How do you satisfy a need when the original solution was a made-up figment of someone's imagination? Does the need exist as a product of believing the hoax? Once I have recognized the conundrum, can I live an authentic life without exploring it? Am I running from or am I running toward?

Then I found myself in a serious crisis a few years ago. This is the kind of crisis that ruins lives, ends marriages, breaks people forever. I needed to pray and I found myself unable to pray. I couldn't bring myself to pretend that someone out there was hearing me and I couldn't pretend to believe just in case someone was listening. So I just prayed from my heart and I directed that prayer back into my heart. I needed help so I sought it as authentically as I could, as an atheist, just where I was. I prayed something like: " I don't know if you're there. I have no faith at all that anyone is there. But I need the kind of strength I used to get when I prayed before." I'm still praying a version of that prayer and it still feels like the most authentic thing I can pray because I truly do not believe in an old man in the sky. For so many reasons. But the prayer is authentic and it feeds my heart.
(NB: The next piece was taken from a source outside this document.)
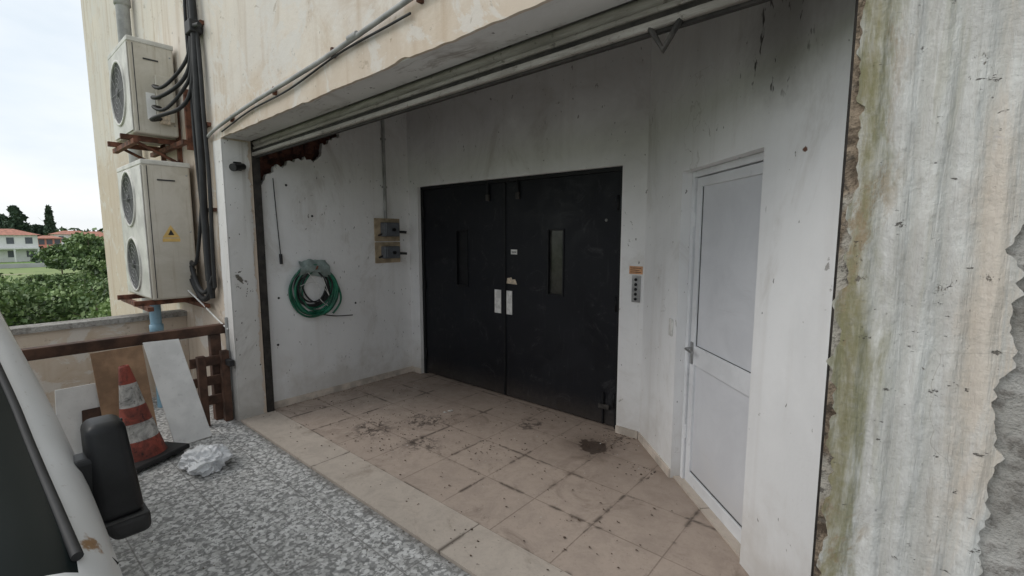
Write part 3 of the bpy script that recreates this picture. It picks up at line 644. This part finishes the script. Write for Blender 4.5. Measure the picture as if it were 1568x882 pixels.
def van():
    v=[];f=[];mi=[]
    ns=len(st)
    for (x,ys,zb,y3,z3,y4,z4,z5) in st:
        half=[(ys-.04,.26),(ys+.004,.42),(ys,zb),(y3,z3),(y4,z4),(y4-.06,z4+.016),(C+(y4-C)*.5,z4+(z5-z4)*.75),(C,z5)]
        ring=[(y,z) for y,z in half]+[(2*C-y,z) for y,z in half[-2::-1]]
        v+=[(x,y,z) for y,z in ring]
    m=15
    for i in range(ns-1):
        for j in range(m-1):
            f.append((i*m+j,(i+1)*m+j,(i+1)*m+j+1,i*m+j+1))
            xm=st[i][0]
            g_=0
            if 4<=j<=9 and -2.2<xm<=-1.09: g_=1
            if j in(2,11) and -4.<xm<=-1.84: g_=1
            mi.append(g_)
        f.append((i*m+m-1,(i+1)*m+m-1,(i+1)*m,i*m)); mi.append(2)
    f.append(tuple(range(m)));mi.append(0); f.append(tuple(reversed(range((ns-1)*m,ns*m))));mi.append(0)
    me=bpy.data.meshes.new('body'); me.from_pydata(v,[],f); me.update()
    for q in('van','wind','blackp'): me.materials.append(M[q])
    for p_,a in zip(me.polygons,mi): p_.material_index=a; p_.use_smooth=True
    bm=bmesh.new();bm.from_mesh(me);bmesh.ops.recalc_face_normals(bm,faces=bm.faces);bm.to_mesh(me);bm.free()
    o=bpy.data.objects.new('body',me);S.collection.objects.link(o)
    s=o.modifiers.new('s','SUBSURF');s.levels=2;s.render_levels=2
    p=[o]
    p.append(tube('windscreen_seal',[(s_[0],s_[5]-.004,s_[6]-.006) for s_ in st[3:11]],.009,'rubber'))
    p.append(tube('fender_seam',[(-1.155,.146,.950),(-1.16,.126,.990),(-1.165,.098,1.020)],.0028,'rubber'))
    mv=box('mirror_housing',-1.55,-1.43,.150,.248,.90,1.145,'blackp')
    for q in mv.data.vertices:
        if q.co.z>1.:
            if q.co.y>.2: q.co.y-=.022
            if q.co.x>-1.5: q.co.x-=.02
    b=mv.modifiers.new('b','BEVEL');b.width=.022;b.segments=4
    for q in mv.data.polygons:q.use_smooth=True
    p.append(mv); p.append(box('mirror_glass',-1.556,-1.55,.165,.235,.92,1.12,'wind'))
    m2=box('mirror_lower_cap',-1.548,-1.424,.156,.256,.850,.905,'rubber')
    for q in m2.data.vertices:
        if q.co.z<.87:
            if q.co.y<.2: q.co.y+=.025
    b=m2.modifiers.new('b','BEVEL');b.width=.016;b.segments=3
    p.append(m2)
    p.append(box('mirror_seam',-1.552,-1.425,.149,.252,.899,.904,'gasket',.002))
    p.append(box('mirror_arm',-1.52,-1.45,.12,.17,.96,1.07,'blackp',.012))
    for x in(-.95,-3.55):
        for y in(.03,-1.51):
            p.append(lathe('tyre',[(.17,-.09),(.30,-.095),(.318,-.06),(.318,.06),(.30,.095),(.17,.09)],'rubber',32,'Y',(x,y,.318)))
            p.append(lathe('hub',[(0,-.06),(.05,-.08),(.15,-.05),(.175,-.085),(.175,.085),(.15,.05),(.05,.08),(0,.06)],'steel',24,'Y',(x,y,.318)))
    for y in(-.1,-1.38): p.append(box('headlamp',-.40,-.345,y-.11,y+.11,.58,.69,'plate',.03))
    p.append(box('grille',-.37,-.335,-1.15,-.33,.50,.62,'blackp',.02)); p.append(box('bumper',-.42,-.30,-1.50,.02,.27,.45,'blackp',.04))
    p.append(box('number_plate',-.298,-.292,-.99,-.49,.31,.41,'wboard'))
    for y in(-.45,-1.0): p.append(tube('wiper',[(-1.10,y,1.085),(-1.25,y-.2,1.15),(-1.38,y-.4,1.20)],.006,'rubber'))
    return group('parked_van',p)
van()

# ------------------------------------------------------------------ landscape
mk('ground',[(-4000,-4000,-3.01),(4000,-4000,-3.01),(4000,4000,-3.01),(-4000,4000,-3.01)],[(0,1,2,3)],'field')
def leaves(name,blobs,per,size,mats,trunks=()):
    V=[];F=[];MI=[]
    for (cx,cy,cz,rx,rz,tone) in blobs:
        n=per
        d=rng.normal(size=(n,3));d/=np.linalg.norm(d,axis=1)[:,None]
        rad=rng.uniform(.35,1,n)**.5
        lump=np.array([1+.38*mn.noise(Vector(tuple(q*2.3))+Vector((cx,cy,cz))) for q in d])
        c=d*(rad*lump)[:,None]*np.array([rx,rx,rz])+np.array([cx,cy,cz])
        for q in range(n):
            a=Vector(rng.normal(size=3)).normalized(); b_=a.orthogonal().normalized(); s=size*rng.uniform(.5,1.3); k=len(V); cc=Vector(c[q])
            V+= [tuple(cc+a*s),tuple(cc+b_*s*.55),tuple(cc-a*s),tuple(cc-b_*s*.55)]
            F.append((k,k+1,k+2,k+3))
            up=d[q][2]*.5+rng.uniform(-.5,.5)+tone
            MI.append(0 if up<-.15 else (2 if up>.35 else 1))
    for (x,y,z0,z1,r) in trunks:
        prev=None
        for (zz,rr,ox) in((z0,r,0),((z0+z1)/2,r*.7,.08),(z1,r*.3,.0)):
            k=len(V); V+= [(x+ox+rr*math.cos(t*math.pi/3),y+rr*math.sin(t*math.pi/3),zz) for t in range(6)]
            if prev is not None:
                for t in range(6): F.append((prev+t,prev+(t+1)%6,k+(t+1)%6,k+t)); MI.append(3)
            prev=k
        for q in range(4):
            a=random.uniform(0,6.28);L_=(z1-z0)*.35;zb=z0+(z1-z0)*random.uniform(.45,.8);k=len(V);e=(x+math.cos(a)*L_,y+math.sin(a)*L_,zb+L_*.8)
            V+=[(x-r*.3,y,zb),(x+r*.3,y,zb),(x,y+r*.3,zb+r*.3),e]; F+=[(k,k+1,k+3),(k+1,k+2,k+3),(k+2,k,k+3)];MI+=[3,3,3]
    o=mk(name,V,F,list(mats)+['bark'])
    for p_,a in zip(o.data.polygons,MI): p_.material_index=a
    return o
G0=-3.0
bl=[];tr=[]
for i in range(75):
    d=random.uniform(19,66); y=random.uniform(-.10,.20)*d
    top=max(1.,(1.6-.0545*d)-G0)
    h=top*random.uniform(.60,1.02)
    for k in range(4):
        rr=random.uniform(.45,1.1); rz=h*random.uniform(.18,.28); bl.append((-d+random.uniform(-1,1),y+random.uniform(-1.2,1.2),G0+random.uniform(.3,.78)*h,rr,rz,random.uniform(-.35,.5)))
    tr.append((-d,y,G0,G0+h*.8,.05))
leaves('shrub_mass',bl,240,.10,('leafd','leafm','leafl'),tr)
def tree(name,d,y,h,w,sz,tone,per=260,kind='round',mats=('leafd','leafm','leafl')):
    b_=[];
    if kind=='round':
        for k in range(11):
            a=random.uniform(0,6.28);r=random.uniform(0,w*.5); b_.append((-d+r*math.cos(a),y+r*math.sin(a),G0+h*random.uniform(.35,.84),w*random.uniform(.18,.32),h*random.uniform(.11,.18),tone+random.uniform(-.25,.25)))
    elif kind=='pine':
        for k in range(9):
            t=k/8; b_.append((-d+random.uniform(-.3,.3),y+random.uniform(-.6,.6),G0+h*(.25+.72*t),w*.5*(1-t*.8)*random.uniform(.8,1.2),h*.075,tone))
    else:
        for k in range(7):
            t=k/6; b_.append((-d,y,G0+h*(.12+.82*t),w*.5*(1-abs(t-.3)*.9),h*.12,tone))
    return leaves(name,b_,per,sz,mats,[(-d,y,G0,G0+h*.85,h*.02)])
tree('tree',58,7.6,4.9,4.2,.20,.05); tree('tree',66,9.9,5.0,5.0,.22,-.1); tree('tree',50,7.6,4.0,4.0,.18,.15); tree('tree',40,6.4,3.4,3.2,.14,.2); tree('tree',72,7.0,4.0,4.2,.2,-.1)
FM=('leafg','leafg','leafd')
tree('conifer_tree',175,9.5,11.5,7,.6,-.4,300,'pine',FM); tree('conifer_tree',185,7.,9.5,8,.6,-.4,300,'pine',FM); tree('conifer_tree',180,12.,8.5,9,.6,-.4,300,'round',FM)
tree('cypress_tree',170,15.2,11.3,2.6,.5,-.4,260,'cyp',FM)
bl=[(-random.uniform(165,330),random.uniform(-60,70),G0+random.uniform(1.5,4.2),random.uniform(4,8),random.uniform(1.8,3.4),-.25) for i in range(110)]
leaves('distant_trees',bl,90,1.0,('leafg','leafd','leafm'))
bl=[(-random.uniform(100,150),random.uniform(-10,26),G0+random.uniform(.6,2.0),random.uniform(1.2,2.6),random.uniform(.8,1.7),-.1) for i in range(46)]
bl=[q for q in bl if not(q[0]>-119 and -1<q[1]<8)]
leaves('garden_trees',bl,110,.4,('leafg','leafd','leafm'))
def house(name,x,y,w,d,h,wall,roof='hr',rh=1.6,floors=2):
    p=[box('walls',x-d,x,y-w/2,y+w/2,G0,G0+h,wall)]
    e=.5;z=G0+h+.02
    p.append(mk('roof',[(x-d-e,y-w/2-e,z),(x+e,y-w/2-e,z),(x+e,y+w/2+e,z),(x-d-e,y+w/2+e,z),(x-d*.5,y-w*.2,z+rh),(x-d*.5,y+w*.2,z+rh)],[(0,1,4),(1,2,5,4),(2,3,5),(3,0,4,5),(0,3,2,1)],roof))
    n=max(3,int(w/2.2))
    for f_ in range(floors):
        for i in range(n):
            yy=y-w/2+w*(i+.5)/n; zz=G0+h*(f_+.35)/floors
            p.append(box('window',x-.02,x+.04,yy-.45,yy+.45,zz,zz+1.1,'win'))
    p.append(box('balcony',x,x+1.4,y-w/2,y+w/2,G0+h/floors-.1,G0+h/floors+.12,wall))
    for i in range(4): p.append(box('post',x+1.15,x+1.35,y-w/2+i*(w-.25)/3,y-w/2+i*(w-.25)/3+.22,G0,G0+h/floors-.101,wall))
    return group(name,p)
house('white_house',-118,4.3,9.,8,4.6,'hw',rh=1.1); house('salmon_house',-138,12.0,3.6,6,3.9,'ho','hr',.6)
house('white_house',-158,18.2,7,8,4.8,'hw',rh=.9); house('white_house',-150,21.5,5,8,3.9,'hw'); house('apartment_building',-330,10,16,12,12,'hg','hg',.8,4)
house('white_house',-200,21.5,6.,6,5.0,'hw',rh=.5)
group('garden_wall',[box('wall',-96,-95.7,-20,14,G0,G0+.6,'hg')])

# ------------------------------------------------------------------ light
w=bpy.data.worlds.new('World');S.world=w;w.use_nodes=True;nt=w.node_tree
bg=nt.nodes['Background'];sk=nt.nodes.new('ShaderNodeTexSky');sk.sky_type='NISHITA';sk.sun_disc=False
sk.sun_elevation=R(42);sk.sun_rotation=math.atan2(-.62,-.70);sk.dust_density=3.;sk.air_density=1.
hs=nt.nodes.new('ShaderNodeHueSaturation');hs.inputs['Saturation'].default_value=.55;nt.links.new(sk.outputs[0],hs.inputs['Color'])
tc=nt.nodes.new('ShaderNodeTexCoord');mp=nt.nodes.new('ShaderNodeMapping');mp.inputs['Scale'].default_value=(1,1,3.);nt.links.new(tc.outputs['Generated'],mp.inputs[0])
nz=nt.nodes.new('ShaderNodeTexNoise');nz.inputs['Scale'].default_value=2.2;nz.inputs['Detail'].default_value=6;nt.links.new(mp.outputs[0],nz.inputs['Vector'])
rp=nt.nodes.new('ShaderNodeValToRGB');rp.color_ramp.elements[0].position=.35;rp.color_ramp.elements[1].position=.65
rp.color_ramp.elements[0].color=(6.6,7.4,8.1,1);rp.color_ramp.elements[1].color=(9.2,9.4,9.5,1)
nt.links.new(nz.outputs['Fac'],rp.inputs[0])
mx=nt.nodes.new('ShaderNodeMix');mx.data_type='RGBA';mx.inputs[0].default_value=.8
nt.links.new(hs.outputs[0],mx.inputs[6]);nt.links.new(rp.outputs[0],mx.inputs[7]);nt.links.new(mx.outputs[2],bg.inputs['Color']);bg.inputs['Strength'].default_value=.128
sl=bpy.data.lights.new('sun','SUN');sl.energy=.85;sl.angle=R(30);sl.color=(1,.965,.92)
so=bpy.data.objects.new('sun',sl);S.collection.objects.link(so);so.rotation_euler=Vector((.62,.70,-.85)).to_track_quat('-Z','Y').to_euler()
S.view_settings.view_transform='Standard';S.view_settings.look='None';S.view_settings.exposure=0

cd=bpy.data.cameras.new('camera');cam=bpy.data.objects.new('camera',cd);S.collection.objects.link(cam);S.camera=cam
cam.location=(0,0,1.6);cam.rotation_euler=(R(90-6.47),0,R(40.4));cd.sensor_width=36;cd.lens=16.39;cd.clip_start=.05;cd.clip_end=9000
So I have come to a place that does not fit comfortably with some of the major paradigms of our society. I am gay but I am moral. I am atheist in belief but I am drawing on the strengths of my Pentecostal cultural background. None of this makes any sense at all but I still exist. These three things live together in me and my existence is sufficient evidence that there can be a gay Pentecostal atheist. If you can't understand that join the club. Understanding isn't the only game in town though. Reality often surpasses understanding.